DYSPEPSIA GENERATION

We have seen the future, and it sucks.

The Krugman Recipe for Depression

30th November 2008

Amity Schlaes gives Krugman some noogies.

Here’s the meat:

Mr. Krugman is a new Nobel Laureate, teaches at Princeton University and writes a column for a nationally prominent newspaper. So what he says is believed to be objective by many people, even when it isn’t. But the larger reason we should care about the 1930s employment record is that the cure Roosevelt offered, the New Deal, is on everyone else’s mind as well. In a recent “60 Minutes” interview, President-elect Barack Obama said, “keep in mind that 1932, 1933, the unemployment rate was 25%, inching up to 30%.”
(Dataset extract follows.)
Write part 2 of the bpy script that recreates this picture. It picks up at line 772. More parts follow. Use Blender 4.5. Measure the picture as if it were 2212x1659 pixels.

The New Deal is Mr. Obama’s context for the giant infrastructure plan his new team is developing. If he proposes FDR-style recovery programs, then it is useful to establish whether those original programs actually brought recovery. The answer is, they didn’t. New Deal spending provided jobs but did not get the country back to where it was before.

And here’s the moral: Even somebody who has impeccable Establishment credentials can be demonstrably wrong in pursuit of a political agenda. This is why it’s important not to just believe somebody because they have a lot of tickets punched, but to make them show you the numbers, and be able to explain them in terms a non-specialist can understand. “Trust me, I’m an expert” is the worst of all bases for public policy.